Ma nessuno dica che l'importante è partecipare

Dopo L'Olimpiade 2016 gli Stati Uniti vedono sfumare la Coppa del mondo.

03/12/2010

    E non ditegli che l'importante è partecipare. Perché sono Mondiali di calcio e conta solo vincere. Però a Barak Obama, che stavolta ha pure perso l'aplomb proverbiale,  nemmeno con lo spirito olimpico era andata benissimo. Per il 2016 dovendo scegliere tra Chicago e Rio de Janeiro lo spirito ha soffiato a Sud, verso il Paese emergente dell'America Latina. E non vale come scusa il fatto che a fermare il soffio sia stata l'aria fermissima di Chicago. A Pechino 2008, la sera della cerimonia d'apertura non volava un refolo, in compenso una specie di phon soffiava che era un piacere sulle bandiere, dotate di un vento più privato della nuvola di Fantozzi.
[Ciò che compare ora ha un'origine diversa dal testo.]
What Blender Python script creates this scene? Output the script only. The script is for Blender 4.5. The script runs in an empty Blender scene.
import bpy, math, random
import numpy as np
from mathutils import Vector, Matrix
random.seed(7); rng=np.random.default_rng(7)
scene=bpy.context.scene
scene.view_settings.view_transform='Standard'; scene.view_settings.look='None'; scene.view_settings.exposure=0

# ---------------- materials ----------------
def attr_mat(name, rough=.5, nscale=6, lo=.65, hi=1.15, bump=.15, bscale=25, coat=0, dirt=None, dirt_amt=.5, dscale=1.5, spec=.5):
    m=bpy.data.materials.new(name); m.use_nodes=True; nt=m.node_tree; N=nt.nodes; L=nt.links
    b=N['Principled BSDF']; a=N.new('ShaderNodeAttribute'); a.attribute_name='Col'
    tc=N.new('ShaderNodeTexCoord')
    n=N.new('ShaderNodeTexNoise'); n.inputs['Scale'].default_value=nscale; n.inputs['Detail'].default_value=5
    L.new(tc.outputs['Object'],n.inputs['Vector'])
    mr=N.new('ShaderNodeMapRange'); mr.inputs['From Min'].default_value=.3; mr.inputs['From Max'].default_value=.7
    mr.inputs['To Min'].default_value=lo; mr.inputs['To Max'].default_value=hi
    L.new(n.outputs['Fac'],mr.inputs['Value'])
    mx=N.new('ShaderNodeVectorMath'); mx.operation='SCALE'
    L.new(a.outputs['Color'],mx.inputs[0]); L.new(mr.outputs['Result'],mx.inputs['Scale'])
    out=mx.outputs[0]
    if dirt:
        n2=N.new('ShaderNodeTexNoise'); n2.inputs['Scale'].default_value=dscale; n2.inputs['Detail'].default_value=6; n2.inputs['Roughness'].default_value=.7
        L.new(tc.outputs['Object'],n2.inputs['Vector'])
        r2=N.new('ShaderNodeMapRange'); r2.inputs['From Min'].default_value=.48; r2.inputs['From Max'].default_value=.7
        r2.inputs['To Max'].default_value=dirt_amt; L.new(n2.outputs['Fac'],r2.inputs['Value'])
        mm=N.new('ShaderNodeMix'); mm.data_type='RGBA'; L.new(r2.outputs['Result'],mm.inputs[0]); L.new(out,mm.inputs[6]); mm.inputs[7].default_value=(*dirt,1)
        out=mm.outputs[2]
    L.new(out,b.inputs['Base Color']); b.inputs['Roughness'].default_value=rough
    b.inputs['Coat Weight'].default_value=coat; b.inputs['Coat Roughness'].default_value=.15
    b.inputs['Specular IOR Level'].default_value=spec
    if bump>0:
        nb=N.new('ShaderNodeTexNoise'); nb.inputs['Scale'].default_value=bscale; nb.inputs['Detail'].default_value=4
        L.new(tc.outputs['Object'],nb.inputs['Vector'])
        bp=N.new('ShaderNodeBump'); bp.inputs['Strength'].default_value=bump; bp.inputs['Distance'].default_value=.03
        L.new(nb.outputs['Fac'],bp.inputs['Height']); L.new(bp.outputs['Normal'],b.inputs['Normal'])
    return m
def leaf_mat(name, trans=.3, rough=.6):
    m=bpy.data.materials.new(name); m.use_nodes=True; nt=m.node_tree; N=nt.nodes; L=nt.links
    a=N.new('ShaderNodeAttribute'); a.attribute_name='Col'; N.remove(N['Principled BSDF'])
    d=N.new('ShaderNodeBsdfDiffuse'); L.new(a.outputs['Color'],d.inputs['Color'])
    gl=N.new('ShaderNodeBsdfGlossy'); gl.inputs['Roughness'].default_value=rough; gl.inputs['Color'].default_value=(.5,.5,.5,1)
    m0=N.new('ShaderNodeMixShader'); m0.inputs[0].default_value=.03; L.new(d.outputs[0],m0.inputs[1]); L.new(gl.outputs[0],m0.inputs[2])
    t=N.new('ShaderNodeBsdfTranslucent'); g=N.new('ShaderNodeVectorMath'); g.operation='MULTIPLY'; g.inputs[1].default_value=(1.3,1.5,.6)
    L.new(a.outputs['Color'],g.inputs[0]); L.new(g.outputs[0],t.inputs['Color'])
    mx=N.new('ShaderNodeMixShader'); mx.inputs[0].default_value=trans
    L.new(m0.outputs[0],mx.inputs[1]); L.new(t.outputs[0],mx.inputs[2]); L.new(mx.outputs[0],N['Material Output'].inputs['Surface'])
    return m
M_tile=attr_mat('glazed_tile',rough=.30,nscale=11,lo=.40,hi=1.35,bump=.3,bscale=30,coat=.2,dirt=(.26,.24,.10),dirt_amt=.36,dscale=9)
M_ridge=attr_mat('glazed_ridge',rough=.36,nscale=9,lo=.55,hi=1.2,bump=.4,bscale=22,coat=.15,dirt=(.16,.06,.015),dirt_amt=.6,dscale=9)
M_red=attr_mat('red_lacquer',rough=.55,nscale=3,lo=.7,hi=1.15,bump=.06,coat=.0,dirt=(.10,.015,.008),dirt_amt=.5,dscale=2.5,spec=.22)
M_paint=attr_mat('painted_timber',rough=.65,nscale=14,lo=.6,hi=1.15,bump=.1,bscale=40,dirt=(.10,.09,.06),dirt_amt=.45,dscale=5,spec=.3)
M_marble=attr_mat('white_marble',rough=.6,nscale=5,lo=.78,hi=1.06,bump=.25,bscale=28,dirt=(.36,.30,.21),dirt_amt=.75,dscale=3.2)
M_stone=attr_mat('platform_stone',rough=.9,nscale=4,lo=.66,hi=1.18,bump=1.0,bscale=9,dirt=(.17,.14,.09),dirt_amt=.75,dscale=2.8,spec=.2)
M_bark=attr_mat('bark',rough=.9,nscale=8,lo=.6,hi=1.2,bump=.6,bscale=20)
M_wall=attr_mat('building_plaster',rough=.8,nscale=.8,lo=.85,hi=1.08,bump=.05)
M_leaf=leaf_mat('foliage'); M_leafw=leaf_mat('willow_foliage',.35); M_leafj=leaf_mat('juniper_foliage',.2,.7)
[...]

    C'è qualcosa di supersimbolico in quel vento bugiardo: tutto si addomestica anche il clima, nelle assegnazioni non note per la loro trasparenza, (è vero che Fifa e Cio sono organismi di versi ma l'andazzo è simile). A Doha hanno già comunicato che i 50 gradi all'ombra non saranno un problema per giocare partite: ci sarà l'aria condizionata. E qualcuno pure commenterà acido che quando a Pasadena, nel 1994, si giocava alle 13 per ragioni televisive, non c'era neanche un ventilatore. 

    Sorrideranno i greci svenati dalla crisi economica, pensando che chi di dollari ferisce di petroldollari perisce, con chiaro riferimento all'edizione olimpica del centenario sottratta all'Acropoli dalla Cocacola. Atene, beffata da Atlanta nel 1996, fu risarcita solo nel 2004 quando il centenario era passato da otto anni.

    Invece la Cina, con cui casualmente tutti fanno affari, potè serenamente inaugurare i suoi Giochi nel suo giorno fortunanto: l'8-8-08 alle 8 della sera, perché in Cina l'8 è simbolo buona sorte. Magra consolazione, se ci sarà, il sorriso sotto i baffi dei greci, comunque, perché il mal comune non è mezzo gaudio e neanche un terzo, ma jella doppia o tripla per tutti: l'amara consolazione che anche nello sport conta solo quel che si vende, si tratti petroli o di gas - a proposito Putin raddoppia, dopo i Giochi invernali 2014 i Mondiali del 2018) -, e che avrà sempre più ragione sulla tradizione, sulla storia, sulla passione. 

    Ancor più di Obama, del resto, masticano amaro gli inglesi che il calcio l'hanno inventato e amato fino alla follia. Non è bastato loro inventare il gioco più amato al mondo, non è bastato isolare i violenti e riportare le famiglie allo stadio. Ci vuole altro sul piatto: i dossier, quei bei faldoni che servono a dimostrare che ti meriti di organizzare più di altri, perché hai tradizione, impianti, sicurezza e un sacco di virtù, sono la foglia di fico che serve a coprire le sconcezze di un sistema, che le fa ma si vergogna di esibirle. 

    Non perché abbia senso del pudore, ma perché non sta bene, perché alla gente non piace sentirsi dire in faccia che lo sport di vertice è ormai solo un grande affare, politico, economico e di Stato. Per il vero non è neanche una gran novità: L'Olimpiade di Berlino 1936 aveva già qualcosa da insegnarci in merito. E la deriva sta solo precipitando nel senso che non si prova più neanche a salvare la facciata.

    Del resto il Qatar e, con esso il Barhein, da tempo compra atleti promettenti keniani o marocchini, per vincere nell'atletica delle lunghe distanze. Danno vitalizi in cambio, e chi ha fame, se pure la sua terra ha fame, non può fare lo schizzinoso. Anche se in cambio gli chiedono oltre alla maglia e alla bandiera, anche l'anima: il nome e la data di nascita. 

    Così è se vi pare, e se non vi pare anche.